Friday 22 May 2015

Taken by Dee Henderson

Taken                                                                                  Abducted at the age of sixteen and coerced into assisting the Jacoby crime family, Shannon Bliss has finally found a way out. She desperately wants to resume some semblance of normal life, but she also knows she has some unfinished business to attend to. She has enough evidence to put her captors behind bars for a very long time.

When Shannon contacts private investigator and former cop Matthew Dane to help her navigate her reentry into society, she quickly discovers that gaining her freedom doesn’t mean her troubles are over. For one thing, her brother is the leading candidate in the race for Illinois governor, and news of her escape will create a media frenzy. For another, the ransom her family reportedly paid years earlier appears to have been a scam; no one knows what happened to the money. And then there’s the fact that Shannon’s escape involved faking her own death. If the Jacoby family learns she is still alive, they’ll stop at nothing to silence her.

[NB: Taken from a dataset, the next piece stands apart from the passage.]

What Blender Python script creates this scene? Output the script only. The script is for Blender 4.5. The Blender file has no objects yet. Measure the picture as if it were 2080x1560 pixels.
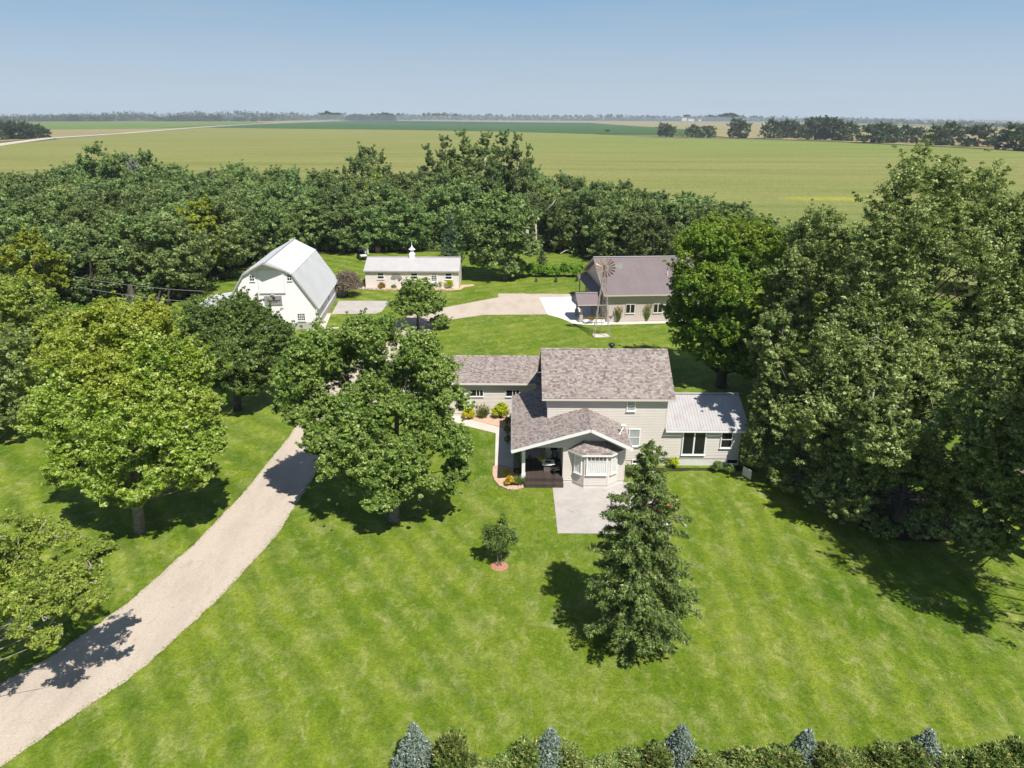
import bpy, bmesh, math, random
import numpy as np
from mathutils import Vector, Matrix

R = math.radians
rng = np.random.default_rng(7)
random.seed(7)
S = bpy.context.scene
COL = S.collection

# ------------------------------------------------------------------ camera, world, sun, exposure
CAM_H, FPX = 25.0, 1444.0                       # height in metres, focal length in pixels of a 2080 wide frame
PITCH, ROLL = math.atan((780 - 238) / FPX), R(0.3)
_f = np.array([0, math.cos(PITCH), -math.sin(PITCH)])
_r = np.array([1.0, 0, 0]); _u = np.cross(_r, _f)
_r, _u = _r * math.cos(ROLL) + _u * math.sin(ROLL), _u * math.cos(ROLL) - _r * math.sin(ROLL)
cam = bpy.data.cameras.new('camera'); camo = bpy.data.objects.new('camera', cam); COL.objects.link(camo)
cam.sensor_fit = 'HORIZONTAL'; cam.angle = 2 * math.atan(1040 / FPX); cam.clip_start = 0.5; cam.clip_end = 60000
camo.matrix_world = Matrix(((_r[0], _u[0], -_f[0], 0), (_r[1], _u[1], -_f[1], 0), (_r[2], _u[2], -_f[2], CAM_H), (0, 0, 0, 1)))
S.camera = camo

SUN_EL = R(56); SUN_DIR = Vector((0.5 * math.cos(SUN_EL), -0.866 * math.cos(SUN_EL), math.sin(SUN_EL))).normalized()
W = bpy.data.worlds.new('World'); S.world = W; W.use_nodes = True
wn = W.node_tree; bg = wn.nodes['Background']
sky = wn.nodes.new('ShaderNodeTexSky'); sky.sky_type = 'NISHITA'; sky.sun_disc = False
sky.sun_elevation = SUN_EL; sky.sun_rotation = R(150); sky.altitude = 400
sky.air_density = 1.0; sky.dust_density = 0.4; sky.ozone_density = 3.0
# thin high cloud, all round the sky
wtc = wn.nodes.new('ShaderNodeTexCoord'); wmp = wn.nodes.new('ShaderNodeMapping'); wmp.inputs['Scale'].default_value = (2.0, 2.0, 26.0)
wno = wn.nodes.new('ShaderNodeTexNoise'); wno.inputs['Scale'].default_value = 2.2; wno.inputs['Detail'].default_value = 5; wno.inputs['Distortion'].default_value = 0.6
wcr = wn.nodes.new('ShaderNodeMapRange'); wcr.inputs['From Min'].default_value = 0.42; wcr.inputs['From Max'].default_value = 0.85; wcr.inputs['To Max'].default_value = 0.38
wmx = wn.nodes.new('ShaderNodeMix'); wmx.data_type = 'RGBA'
wmx.inputs['B'].default_value = (5.4, 6.2, 7.0, 1)
wn.links.new(wtc.outputs['Generated'], wmp.inputs['Vector']); wn.links.new(wmp.outputs['Vector'], wno.inputs['Vector'])
wn.links.new(wno.outputs['Fac'], wcr.inputs['Value']); wn.links.new(wcr.outputs['Result'], wmx.inputs['Factor'])
# pale blue summer haze low in the sky, the same all the way round
wsp = wn.nodes.new('ShaderNodeSeparateXYZ'); wn.links.new(wtc.outputs['Generated'], wsp.inputs[0])
whz = wn.nodes.new('ShaderNodeMapRange'); whz.interpolation_type = 'SMOOTHSTEP'; whz.inputs['From Min'].default_value = 0.13; whz.inputs['From Max'].default_value = 0.34; whz.inputs['To Min'].default_value = 1.0; whz.inputs['To Max'].default_value = 0.0
wcl = wn.nodes.new('ShaderNodeValToRGB'); we = wcl.color_ramp.elements; wcl.color_ramp.interpolation = 'EASE'
we[0].position = 0.0; we[0].color = (0.595, 0.715, 0.835, 1); we[1].position = 0.19; we[1].color = (0.265, 0.495, 0.765, 1)
wsc = wn.nodes.new('ShaderNodeVectorMath'); wsc.operation = 'SCALE'; wsc.inputs['Scale'].default_value = 10.0
wn.links.new(wsp.outputs['Z'], whz.inputs['Value']); wn.links.new(wsp.outputs['Z'], wcl.inputs['Fac']); wn.links.new(wcl.outputs['Color'], wsc.inputs[0])
wm2 = wn.nodes.new('ShaderNodeMix'); wm2.data_type = 'RGBA'; wn.links.new(wsc.outputs['Vector'], wm2.inputs['B'])
wn.links.new(whz.outputs['Result'], wm2.inputs['Factor']); wn.links.new(sky.outputs[0], wm2.inputs['A'])
wn.links.new(wm2.outputs['Result'], wmx.inputs['A']); wn.links.new(wmx.outputs['Result'], bg.inputs['Color'])
bg.inputs['Strength'].default_value = 0.068
sl = bpy.data.lights.new('sun', 'SUN'); sl.energy = 5.0; sl.angle = R(0.53); sl.color = (1.0, 0.955, 0.88)
so = bpy.data.objects.new('sun', sl); COL.objects.link(so); so.location = SUN_DIR * 100
so.rotation_euler = SUN_DIR.to_track_quat('Z', 'Y').to_euler()
vs = S.view_settings; vs.view_transform = 'Standard'; vs.look = 'None'; vs.gamma = 1; vs.use_curve_mapping = False; vs.exposure = 0.35
S.cycles.max_bounces = 8; S.cycles.transparent_max_bounces = 12; S.cycles.volume_bounces = 0

# ------------------------------------------------------------------ helpers
def g(px, py, z=0.0):                           # point of the level plane z seen at a pixel of the 2080 wide photograph
    d = _f + _r * (px - 1040) / FPX - _u * (py - 780) / FPX
    t = (z - CAM_H) / d[2]
    return np.array([d[0] * t, d[1] * t, z])
def aty(px, py, y):                             # point of the upright plane at depth y
    d = _f + _r * (px - 1040) / FPX - _u * (py - 780) / FPX
    t = y / d[1]
    return np.array([d[0] * t, y, CAM_H + d[2] * t])

def tag(o, label=None, cat=None, group=None, kind=None):
    if label: o['label'] = label
    if cat: o['category'] = cat
    if group: o['group'] = group
    if kind: o['kind'] = kind
    return o
def thing(name, label, cat, loc=(0, 0, 0), rz=0.0, group=None):
    o = bpy.data.objects.new(name, None); COL.objects.link(o); o.empty_display_size = 0.3
    o.location = loc; o.rotation_euler = (0, 0, rz)
    return tag(o, label, cat, group)
def link(name, me, parent=None, m=None):
    o = bpy.data.objects.new(name, me); COL.objects.link(o)
    if m is not None and not me.materials: me.materials.append(m)
    if parent: o.parent = parent
    return o
def dup(root, loc, rz=0.0, sc=1.0, label=None, group=None):
    r = root.copy(); COL.objects.link(r); r.location = loc; r.rotation_euler = (0, 0, rz)
    r.scale = (sc, sc, sc) if np.isscalar(sc) else sc
    if label: r['label'] = label
    if group: r['group'] = group
    for ch in root.children:
        c = ch.copy(); COL.objects.link(c); c.parent = r
        for gc in ch.children:
            d = gc.copy(); COL.objects.link(d); d.parent = c
    return r

class MB:
    def __init__(s): s.v = []; s.f = []
    def poly(s, pts):
        n = len(s.v); s.v += [tuple(map(float, p)) for p in pts]; s.f.append(tuple(range(n, n + len(pts)))); return s
    def box(s, a, b):
        x0, y0, z0 = a; x1, y1, z1 = b; n = len(s.v)
        s.v += [(x0, y0, z0), (x1, y0, z0), (x1, y1, z0), (x0, y1, z0), (x0, y0, z1), (x1, y0, z1), (x1, y1, z1), (x0, y1, z1)]
        s.f += [tuple(n + i for i in q) for q in ((0, 3, 2, 1), (4, 5, 6, 7), (0, 1, 5, 4), (1, 2, 6, 5), (2, 3, 7, 6), (3, 0, 4, 7))]; return s
    def slab(s, pts, off):                      # a polygon extruded by the vector off
        n = len(s.v); k = len(pts); off = np.array(off, float)
        s.v += [tuple(map(float, p)) for p in pts] + [tuple(np.array(p, float) + off) for p in pts]
        s.f.append(tuple(range(n + k - 1, n - 1, -1))); s.f.append(tuple(range(n + k, n + 2 * k)))
        for i in range(k):
            j = (i + 1) % k; s.f.append((n + i, n + j, n + k + j, n + k + i))
        return s
    def bar(s, a, b, w, h=None):                # square bar from a to b
        a = np.array(a, float); b = np.array(b, float); h = h or w
        d = (b - a) / np.linalg.norm(b - a); up = np.array([0, 0, 1.0]) if abs(d[2]) < 0.95 else np.array([0, 1.0, 0])
        x = np.cross(d, up); x /= np.linalg.norm(x); y = np.cross(x, d)
        c = [a - x * w / 2 - y * h / 2, a + x * w / 2 - y * h / 2, a + x * w / 2 + y * h / 2, a - x * w / 2 + y * h / 2]
        return s.slab(c, b - a)
    def tube(s, path, rad, n=6, cap=True):
        path = [np.array(p, float) for p in path]; rad = [rad] * len(path) if np.isscalar(rad) else rad
        base = len(s.v); prev = None
        for i, p in enumerate(path):
            d = path[min(i + 1, len(path) - 1)] - path[max(i - 1, 0)]; d /= (np.linalg.norm(d) + 1e-9)
            ref = np.array([1.0, 0, 0]) if abs(d[0]) < 0.9 else np.array([0, 1.0, 0])
            x = np.cross(d, ref); x /= np.linalg.norm(x); y = np.cross(d, x)
            for k in range(n):
                a = 2 * math.pi * k / n; s.v.append(tuple(p + (x * math.cos(a) + y * math.sin(a)) * rad[i]))
        for i in range(len(path) - 1):
            for k in range(n):
                q = base + i * n; s.f.append((q + k, q + (k + 1) % n, q + n + (k + 1) % n, q + n + k))
        if cap:
            s.f.append(tuple(base + k for k in range(n))[::-1]); s.f.append(tuple(base + (len(path) - 1) * n + k for k in range(n)))
        return s
    def lathe(s, prof, c, n=12):                # prof: (radius, z)
        base = len(s.v); cx, cy, cz = c
        for r_, z in prof:
            for k in range(n):
                a = 2 * math.pi * k / n; s.v.append((cx + r_ * math.cos(a), cy + r_ * math.sin(a), cz + z))
        for i in range(len(prof) - 1):
            for k in range(n):
                q = base + i * n; s.f.append((q + k, q + (k + 1) % n, q + n + (k + 1) % n, q + n + k))
        s.f.append(tuple(base + k for k in range(n))[::-1]); s.f.append(tuple(base + (len(prof) - 1) * n + k for k in range(n)))
        return s
    def mesh(s, name):
        me = bpy.data.meshes.new(name); me.from_pydata(s.v, [], s.f); me.update(); return me
    def build(s, name, m, parent=None, bevel=0.0, smooth=False, world=False):
        if world and parent is not None:
            inv = (Matrix.Translation(parent.location) @ parent.rotation_euler.to_matrix().to_4x4()).inverted()
            s.v = [tuple(inv @ Vector(p)) for p in s.v]
        me = s.mesh(name)
        bm = bmesh.new(); bm.from_mesh(me)
        bmesh.ops.recalc_face_normals(bm, faces=bm.faces)
        if bevel: bmesh.ops.bevel(bm, geom=bm.edges[:], offset=bevel, segments=1, affect='EDGES', clamp_overlap=True)
        bm.to_mesh(me); bm.free()
        if smooth: me.polygons.foreach_set('use_smooth', [True] * len(me.polygons))
        return link(name, me, parent, m)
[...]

If justice is to be done, and if Shannon’s life is ever to get on track again, Matthew will need to discover exactly what happened to her–even if it means stirring up a hornet’s nest of secrets.

Christian fiction would not be my first choice of genre but this novel was labelled as romantic suspense and so I thought I would give it a go.
I quite liked Matthew's character and thought he was well written. I could understand his intentions and motivations. I was also relieved that the Christian element was not 'preachy' and over done but simply complemented Shannon and Matthew's personalities.

The novel had a very safe and sedate pace to it. The story unfolded very calmly and in a very matter of fact kind of way. The story centred round the aftermath of a missing person being found after many years and her adjustment to being free. I felt that Shannon adjusted too easily and showed very little emotion. The story unfolds in a very controlled way as Shannon takes her time in divulging information and mentally ticks the boxes as she marks off each piece of information in her list. She is quite robotic in her dealings with people and we are never made privy to anything that happened to her during her years being held captive.  I was disappointed in the suspense aspect of the novel as there wasn't any! The threats to Shannon, alluded to in the blurb, never materialise. Even the arrests, that are made towards the end, take place behind the scenes and are simply stated as having happened.

I couldn't wait to get to the end of this book so that I could read something else. There just wasn't enough excitement in it to keep me interested.